Your objective ->
Transcribe the full listing below exactly.

######

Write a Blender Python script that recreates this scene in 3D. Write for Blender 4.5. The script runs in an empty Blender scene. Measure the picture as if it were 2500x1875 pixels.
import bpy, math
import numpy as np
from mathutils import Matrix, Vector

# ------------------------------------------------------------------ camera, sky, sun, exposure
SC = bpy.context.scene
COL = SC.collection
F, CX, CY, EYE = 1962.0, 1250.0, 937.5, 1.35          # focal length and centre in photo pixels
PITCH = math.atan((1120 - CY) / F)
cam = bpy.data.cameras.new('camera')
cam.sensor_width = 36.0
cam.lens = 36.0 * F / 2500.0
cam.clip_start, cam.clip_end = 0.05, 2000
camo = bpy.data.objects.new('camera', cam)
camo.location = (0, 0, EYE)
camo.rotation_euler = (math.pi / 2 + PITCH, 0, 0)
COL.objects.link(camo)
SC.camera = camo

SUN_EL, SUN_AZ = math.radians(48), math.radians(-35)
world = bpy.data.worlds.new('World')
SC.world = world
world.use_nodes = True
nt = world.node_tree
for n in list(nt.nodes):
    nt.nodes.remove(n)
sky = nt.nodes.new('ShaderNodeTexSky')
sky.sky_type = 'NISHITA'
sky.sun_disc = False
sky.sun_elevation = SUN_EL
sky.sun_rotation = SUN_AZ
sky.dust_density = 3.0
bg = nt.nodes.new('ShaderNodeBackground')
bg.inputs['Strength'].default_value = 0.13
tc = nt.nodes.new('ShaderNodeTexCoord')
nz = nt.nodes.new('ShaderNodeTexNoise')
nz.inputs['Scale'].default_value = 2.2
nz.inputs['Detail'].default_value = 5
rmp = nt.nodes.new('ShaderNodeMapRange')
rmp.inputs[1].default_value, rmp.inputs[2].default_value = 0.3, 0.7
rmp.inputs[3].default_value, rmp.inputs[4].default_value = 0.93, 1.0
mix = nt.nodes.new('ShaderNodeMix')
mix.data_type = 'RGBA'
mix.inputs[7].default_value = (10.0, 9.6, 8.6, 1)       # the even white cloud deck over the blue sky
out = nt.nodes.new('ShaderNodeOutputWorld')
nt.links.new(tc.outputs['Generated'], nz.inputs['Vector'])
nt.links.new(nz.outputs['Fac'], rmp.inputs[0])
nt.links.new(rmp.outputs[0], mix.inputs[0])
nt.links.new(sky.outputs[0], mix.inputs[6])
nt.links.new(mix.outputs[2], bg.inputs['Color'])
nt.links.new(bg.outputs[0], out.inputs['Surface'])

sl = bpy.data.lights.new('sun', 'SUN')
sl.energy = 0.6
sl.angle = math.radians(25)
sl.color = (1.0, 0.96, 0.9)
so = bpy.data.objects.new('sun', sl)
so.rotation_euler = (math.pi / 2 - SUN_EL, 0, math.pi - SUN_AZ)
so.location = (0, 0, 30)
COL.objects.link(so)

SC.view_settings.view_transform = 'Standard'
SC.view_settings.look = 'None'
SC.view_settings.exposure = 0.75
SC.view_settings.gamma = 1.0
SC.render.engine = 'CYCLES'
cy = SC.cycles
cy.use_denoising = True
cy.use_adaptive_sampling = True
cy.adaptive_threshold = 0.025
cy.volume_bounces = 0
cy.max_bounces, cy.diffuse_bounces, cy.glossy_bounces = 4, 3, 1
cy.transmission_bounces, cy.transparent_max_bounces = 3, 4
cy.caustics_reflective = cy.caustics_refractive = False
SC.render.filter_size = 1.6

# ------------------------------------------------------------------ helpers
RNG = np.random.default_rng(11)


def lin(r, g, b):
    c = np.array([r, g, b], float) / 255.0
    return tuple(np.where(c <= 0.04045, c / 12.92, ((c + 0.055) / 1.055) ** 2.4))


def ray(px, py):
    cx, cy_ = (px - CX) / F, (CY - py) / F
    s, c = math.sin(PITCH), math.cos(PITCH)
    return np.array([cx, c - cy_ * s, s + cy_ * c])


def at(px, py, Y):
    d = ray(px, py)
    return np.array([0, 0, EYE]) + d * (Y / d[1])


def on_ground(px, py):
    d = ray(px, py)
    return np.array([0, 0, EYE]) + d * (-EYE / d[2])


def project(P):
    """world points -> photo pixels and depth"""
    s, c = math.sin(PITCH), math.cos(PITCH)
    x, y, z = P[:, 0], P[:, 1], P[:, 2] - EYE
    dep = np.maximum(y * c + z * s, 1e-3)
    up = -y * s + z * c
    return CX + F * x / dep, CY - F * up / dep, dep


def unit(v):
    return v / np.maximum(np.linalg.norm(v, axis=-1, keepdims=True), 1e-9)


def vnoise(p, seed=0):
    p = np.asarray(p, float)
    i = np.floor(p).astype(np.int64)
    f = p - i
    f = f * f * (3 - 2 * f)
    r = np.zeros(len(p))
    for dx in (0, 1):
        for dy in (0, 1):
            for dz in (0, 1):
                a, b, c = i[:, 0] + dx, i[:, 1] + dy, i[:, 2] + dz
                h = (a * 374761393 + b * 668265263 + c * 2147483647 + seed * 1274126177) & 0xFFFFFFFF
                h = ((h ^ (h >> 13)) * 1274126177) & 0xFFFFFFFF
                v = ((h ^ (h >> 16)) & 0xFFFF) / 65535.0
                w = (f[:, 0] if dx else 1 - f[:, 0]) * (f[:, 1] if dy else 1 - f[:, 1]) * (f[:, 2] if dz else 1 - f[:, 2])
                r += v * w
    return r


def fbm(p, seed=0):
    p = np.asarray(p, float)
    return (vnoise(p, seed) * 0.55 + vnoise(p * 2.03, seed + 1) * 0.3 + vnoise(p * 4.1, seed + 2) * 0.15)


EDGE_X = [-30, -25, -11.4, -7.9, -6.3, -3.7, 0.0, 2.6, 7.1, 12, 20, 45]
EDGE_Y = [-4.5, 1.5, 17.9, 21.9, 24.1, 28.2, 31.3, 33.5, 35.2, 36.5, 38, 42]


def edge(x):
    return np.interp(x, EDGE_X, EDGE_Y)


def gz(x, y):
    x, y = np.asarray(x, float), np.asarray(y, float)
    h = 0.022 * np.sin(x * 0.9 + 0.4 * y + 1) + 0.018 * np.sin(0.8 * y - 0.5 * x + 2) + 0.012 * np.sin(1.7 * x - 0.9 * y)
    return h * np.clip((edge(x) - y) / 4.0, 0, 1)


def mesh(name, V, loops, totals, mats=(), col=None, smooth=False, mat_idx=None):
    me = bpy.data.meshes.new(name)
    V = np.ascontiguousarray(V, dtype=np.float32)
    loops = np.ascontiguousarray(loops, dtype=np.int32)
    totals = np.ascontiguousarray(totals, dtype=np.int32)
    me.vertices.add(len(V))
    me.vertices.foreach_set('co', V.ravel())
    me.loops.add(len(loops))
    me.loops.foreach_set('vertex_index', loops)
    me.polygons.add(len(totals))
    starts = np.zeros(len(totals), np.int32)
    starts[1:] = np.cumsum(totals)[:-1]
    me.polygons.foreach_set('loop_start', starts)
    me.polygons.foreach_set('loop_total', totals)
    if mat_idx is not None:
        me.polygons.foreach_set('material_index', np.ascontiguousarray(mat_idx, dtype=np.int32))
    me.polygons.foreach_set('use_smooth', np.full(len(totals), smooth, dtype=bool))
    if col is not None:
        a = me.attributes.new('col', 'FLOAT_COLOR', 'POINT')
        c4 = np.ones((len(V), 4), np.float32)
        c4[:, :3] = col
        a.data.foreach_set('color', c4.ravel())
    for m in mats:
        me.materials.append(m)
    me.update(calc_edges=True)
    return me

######

Exercise result ->
Write a Blender Python script that recreates this scene in 3D. Write for Blender 4.5. The script runs in an empty Blender scene. Measure the picture as if it were 2500x1875 pixels.
import bpy, math
import numpy as np
from mathutils import Matrix, Vector

# ------------------------------------------------------------------ camera, sky, sun, exposure
SC = bpy.context.scene
COL = SC.collection
F, CX, CY, EYE = 1962.0, 1250.0, 937.5, 1.35          # focal length and centre in photo pixels
PITCH = math.atan((1120 - CY) / F)
cam = bpy.data.cameras.new('camera')
cam.sensor_width = 36.0
cam.lens = 36.0 * F / 2500.0
cam.clip_start, cam.clip_end = 0.05, 2000
camo = bpy.data.objects.new('camera', cam)
camo.location = (0, 0, EYE)
camo.rotation_euler = (math.pi / 2 + PITCH, 0, 0)
COL.objects.link(camo)
SC.camera = camo

SUN_EL, SUN_AZ = math.radians(48), math.radians(-35)
world = bpy.data.worlds.new('World')
SC.world = world
world.use_nodes = True
nt = world.node_tree
for n in list(nt.nodes):
    nt.nodes.remove(n)
sky = nt.nodes.new('ShaderNodeTexSky')
sky.sky_type = 'NISHITA'
sky.sun_disc = False
sky.sun_elevation = SUN_EL
sky.sun_rotation = SUN_AZ
sky.dust_density = 3.0
bg = nt.nodes.new('ShaderNodeBackground')
bg.inputs['Strength'].default_value = 0.13
tc = nt.nodes.new('ShaderNodeTexCoord')
nz = nt.nodes.new('ShaderNodeTexNoise')
nz.inputs['Scale'].default_value = 2.2
nz.inputs['Detail'].default_value = 5
rmp = nt.nodes.new('ShaderNodeMapRange')
rmp.inputs[1].default_value, rmp.inputs[2].default_value = 0.3, 0.7
rmp.inputs[3].default_value, rmp.inputs[4].default_value = 0.93, 1.0
mix = nt.nodes.new('ShaderNodeMix')
mix.data_type = 'RGBA'
mix.inputs[7].default_value = (10.0, 9.6, 8.6, 1)       # the even white cloud deck over the blue sky
out = nt.nodes.new('ShaderNodeOutputWorld')
nt.links.new(tc.outputs['Generated'], nz.inputs['Vector'])
nt.links.new(nz.outputs['Fac'], rmp.inputs[0])
nt.links.new(rmp.outputs[0], mix.inputs[0])
nt.links.new(sky.outputs[0], mix.inputs[6])
nt.links.new(mix.outputs[2], bg.inputs['Color'])
nt.links.new(bg.outputs[0], out.inputs['Surface'])

sl = bpy.data.lights.new('sun', 'SUN')
sl.energy = 0.6
sl.angle = math.radians(25)
sl.color = (1.0, 0.96, 0.9)
so = bpy.data.objects.new('sun', sl)
so.rotation_euler = (math.pi / 2 - SUN_EL, 0, math.pi - SUN_AZ)
so.location = (0, 0, 30)
COL.objects.link(so)

SC.view_settings.view_transform = 'Standard'
SC.view_settings.look = 'None'
SC.view_settings.exposure = 0.75
SC.view_settings.gamma = 1.0
SC.render.engine = 'CYCLES'
cy = SC.cycles
cy.use_denoising = True
cy.use_adaptive_sampling = True
cy.adaptive_threshold = 0.025
cy.volume_bounces = 0
cy.max_bounces, cy.diffuse_bounces, cy.glossy_bounces = 4, 3, 1
cy.transmission_bounces, cy.transparent_max_bounces = 3, 4
cy.caustics_reflective = cy.caustics_refractive = False
SC.render.filter_size = 1.6

# ------------------------------------------------------------------ helpers
RNG = np.random.default_rng(11)


def lin(r, g, b):
    c = np.array([r, g, b], float) / 255.0
    return tuple(np.where(c <= 0.04045, c / 12.92, ((c + 0.055) / 1.055) ** 2.4))


def ray(px, py):
    cx, cy_ = (px - CX) / F, (CY - py) / F
    s, c = math.sin(PITCH), math.cos(PITCH)
    return np.array([cx, c - cy_ * s, s + cy_ * c])


def at(px, py, Y):
    d = ray(px, py)
    return np.array([0, 0, EYE]) + d * (Y / d[1])


def on_ground(px, py):
    d = ray(px, py)
    return np.array([0, 0, EYE]) + d * (-EYE / d[2])


def project(P):
    """world points -> photo pixels and depth"""
    s, c = math.sin(PITCH), math.cos(PITCH)
    x, y, z = P[:, 0], P[:, 1], P[:, 2] - EYE
    dep = np.maximum(y * c + z * s, 1e-3)
    up = -y * s + z * c
    return CX + F * x / dep, CY - F * up / dep, dep


def unit(v):
    return v / np.maximum(np.linalg.norm(v, axis=-1, keepdims=True), 1e-9)


def vnoise(p, seed=0):
    p = np.asarray(p, float)
    i = np.floor(p).astype(np.int64)
    f = p - i
    f = f * f * (3 - 2 * f)
    r = np.zeros(len(p))
    for dx in (0, 1):
        for dy in (0, 1):
            for dz in (0, 1):
                a, b, c = i[:, 0] + dx, i[:, 1] + dy, i[:, 2] + dz
                h = (a * 374761393 + b * 668265263 + c * 2147483647 + seed * 1274126177) & 0xFFFFFFFF
                h = ((h ^ (h >> 13)) * 1274126177) & 0xFFFFFFFF
                v = ((h ^ (h >> 16)) & 0xFFFF) / 65535.0
                w = (f[:, 0] if dx else 1 - f[:, 0]) * (f[:, 1] if dy else 1 - f[:, 1]) * (f[:, 2] if dz else 1 - f[:, 2])
                r += v * w
    return r


def fbm(p, seed=0):
    p = np.asarray(p, float)
    return (vnoise(p, seed) * 0.55 + vnoise(p * 2.03, seed + 1) * 0.3 + vnoise(p * 4.1, seed + 2) * 0.15)


EDGE_X = [-30, -25, -11.4, -7.9, -6.3, -3.7, 0.0, 2.6, 7.1, 12, 20, 45]
EDGE_Y = [-4.5, 1.5, 17.9, 21.9, 24.1, 28.2, 31.3, 33.5, 35.2, 36.5, 38, 42]


def edge(x):
    return np.interp(x, EDGE_X, EDGE_Y)


def gz(x, y):
    x, y = np.asarray(x, float), np.asarray(y, float)
    h = 0.022 * np.sin(x * 0.9 + 0.4 * y + 1) + 0.018 * np.sin(0.8 * y - 0.5 * x + 2) + 0.012 * np.sin(1.7 * x - 0.9 * y)
    return h * np.clip((edge(x) - y) / 4.0, 0, 1)


def mesh(name, V, loops, totals, mats=(), col=None, smooth=False, mat_idx=None):
    me = bpy.data.meshes.new(name)
    V = np.ascontiguousarray(V, dtype=np.float32)
    loops = np.ascontiguousarray(loops, dtype=np.int32)
    totals = np.ascontiguousarray(totals, dtype=np.int32)
    me.vertices.add(len(V))
    me.vertices.foreach_set('co', V.ravel())
    me.loops.add(len(loops))
    me.loops.foreach_set('vertex_index', loops)
    me.polygons.add(len(totals))
    starts = np.zeros(len(totals), np.int32)
    starts[1:] = np.cumsum(totals)[:-1]
    me.polygons.foreach_set('loop_start', starts)
    me.polygons.foreach_set('loop_total', totals)
    if mat_idx is not None:
        me.polygons.foreach_set('material_index', np.ascontiguousarray(mat_idx, dtype=np.int32))
    me.polygons.foreach_set('use_smooth', np.full(len(totals), smooth, dtype=bool))
    if col is not None:
        a = me.attributes.new('col', 'FLOAT_COLOR', 'POINT')
        c4 = np.ones((len(V), 4), np.float32)
        c4[:, :3] = col
        a.data.foreach_set('color', c4.ravel())
    for m in mats:
        me.materials.append(m)
    me.update(calc_edges=True)
    return me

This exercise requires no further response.